Wednesday 1 February 2023

Operation Fortune: Ruse De Guerre (2023) - Movie Review

After the pleasing return to form in The Gentlemen, I was fully on-board for Guy Ritchie to keep making movies I could fuck with again. After the painfully mediocre snoozer Wrath Of Man, I am now also prepared for Ritchie to still be capable of underperforming as he had for quite a while before The Gentlemen. Out of a want to just see something simple and engaging (I’ve spent a good amount of January stuck at home with a fractured arm, hence my lack of activity lately), I’m still willing to give this one a chance, although it could go either way. And what I ended up getting was not only a weird combination of his last two films, but also of elements from his 2010s output.

Like with The Man From U.N.C.L.E., this has Ritchie going full Mission: Impossible-style American spy caper, pitting Jason Statham’s Orson Fortune (man, even for films like this, that’s a damn goofy name) as the leader of a clandestine team of operatives going after a MacGuffin. Almost-literally, since the impetus of the story is that none of them even know what the thing is, and when it is revealed, it remains such a nebulous thing that they probably should have kept it vague. Hell, with the comedic tone of the story, that could’ve made for some nice Burn After Reading vibes.

Speaking of the humour on display, the cast here is… mostly able to do justice to Ritchie, Ivan Atkinson, and Marn Davies’ dialogue. Statham coasts on his typical hard-arse persona, and does alright with it, Cary Elwes as his handler gives the production a much-needed dry delivery, Hugh Grant is at his leathery camp routine again like with The Gentlemen (ditto for being a pseudo-avatar for Ritchie himself with how film-fixated his character is), and Josh Hartnett works nicely opposite him as the stereotypical movie star.

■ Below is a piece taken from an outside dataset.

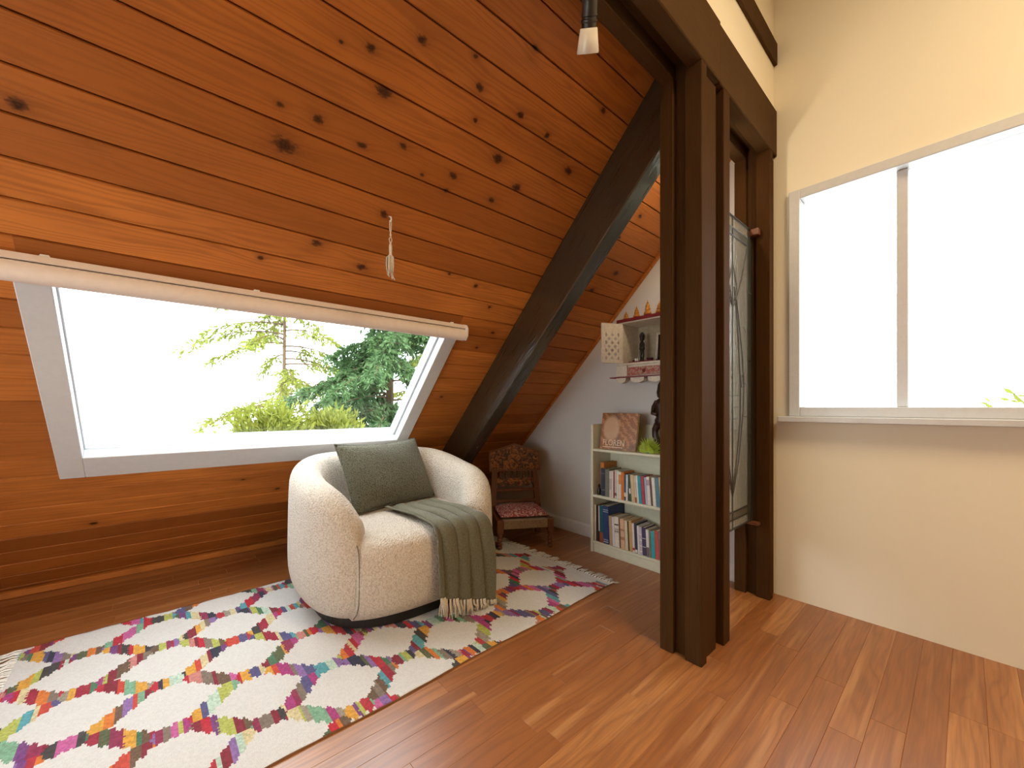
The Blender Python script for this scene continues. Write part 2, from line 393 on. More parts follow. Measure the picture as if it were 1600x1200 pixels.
# ---- floor
floor = struct('floor', 'warm brown wood strip floor')
box('subfloor', -3.75, 3.25, -1.80, 2.75, -0.12, -0.006, M_FLOOR, floor)
PIT = 0.0865
strip_cache = {}
def strip_mesh(w, l):
    key = (round(w, 4), round(l, 3))
    if key not in strip_cache:
        bm = bmesh.new(); c = 0.0009
        pts = [(0, 0), (w, 0), (w, l), (0, l)]
        ins = [(c, c), (w - c, c), (w - c, l - c), (c, l - c)]
        lo = [bm.verts.new((x, y, -0.006)) for x, y in pts]; mid = [bm.verts.new((x, y, -0.0012)) for x, y in pts]; hi = [bm.verts.new((x, y, 0.0)) for x, y in ins]
        for A, B in ((lo, mid), (mid, hi)):
            for i in range(4): bm.faces.new((A[i], A[(i + 1) % 4], B[(i + 1) % 4], B[i]))
        bm.faces.new(hi)
        me = bpy.data.meshes.new('floor_strip'); bmesh.ops.recalc_face_normals(bm, faces=bm.faces); bm.to_mesh(me); bm.free(); me.materials.append(M_FLOOR)
        strip_cache[key] = me
    return strip_cache[key]
LEN = [0.45, 0.6, 0.75, 0.9, 1.1]
rs = random.Random(5)
far_bm = bmesh.new()
x = -0.82 - 32 * PIT; col = 0
FIX = {32: 1.28, 34: 1.51, 31: 0.93, 30: 0.9, 29: 1.14}
while x < 3.15:
    inview = x < 0.45
    if inview:
        y = -1.05 - rs.random() * 0.2
        joints = []
        yy = FIX.get(col, y + 2.0)
        while yy > -1.05: joints.append(yy); yy -= rs.choice(LEN)
        yy = FIX.get(col, y + 2.0) + rs.choice(LEN)
        while yy < GY: joints.append(yy); yy += rs.choice(LEN)
        joints = sorted(set(round(j, 3) for j in joints))
        ends = [j for j in joints if j < GY - 0.12] + [GY]
        for a, b in zip(ends[:-1], ends[1:]):
            o = bpy.data.objects.new('floor_strip', strip_mesh(PIT, round(b - a, 3))); o.location = (x, a, 0); link(o, floor)
        add_box(far_bm, x, x + PIT, -1.75, ends[0], -0.006, 0.0)
    else:
        add_box(far_bm, x, x + PIT, -1.75, -1.3, -0.006, 0.0); add_box(far_bm, x, x + PIT, -1.298, 0.2, -0.006, 0.0); add_box(far_bm, x, x + PIT, 0.202, GY, -0.006, 0.0)
    x += PIT; col += 1
tag(bm_obj('floor_strips_beyond', far_bm, M_FLOOR, floor), kind='stuff')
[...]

The only real sticking point here is Aubrey Plaza, although I admit that I seem to be in the minority when it comes to her screen persona. Personally, between the Hollywood Hacker tropes she’s been given, and the way she stretches out just-okay jokes until they’re genuinely annoying, she didn’t do much for me. Again, much like Man From U.N.C.L.E., Ritchie turned the only main female character here into the most annoying of them all; it’s getting a bit suspicious now.

As for the spy capering on its own, the pacing is… weird. It’s got all the globetrotting plans of an M:I entry but, even considering the lighter tone of the production, there’s a lot of sag to the attempts at tension here. This is a bombastic Americanised espionage story, not a John Le Carre adaptation; this having a leisurely pace makes about as much sense to me as orange-flavoured toothpaste. The action scenes are admittedly well-done, and show Ritchie having some real synergy with DP Alan Stewart and editor James Herbert… but even that shows some cracks.

On one hand, the film is bookended by some pretty solid film craft, from the opening synchronising Elwes’ walking with the soundtrack, to the finale where Hugh Grant once again stakes his claim as the best part of a Guy Ritchie film. And on the other hand, there’s a fight scene in the middle where Statham runs into some guards, and then the film cuts to after the fight happens, only to flash back to it later. This may be a better fit for Ritchie’s sensibilities than when he attempted King Arthur, but his reliance on non-linear storytelling still seems to be holding him back.

When all is said and done, I can definitely say that I enjoyed this more than Wrath Of Man. The cast both look like they’re having fun and let the audience have fun watching them, there are flashes of style in how Ritchie puts the film together, and more times than not, it’s funny when it tries to be. But for as much as this shows Ritchie still doing what he does best, continuing his recent artistic resurgence, it’s just as evident that his older mistakes are still haunting him.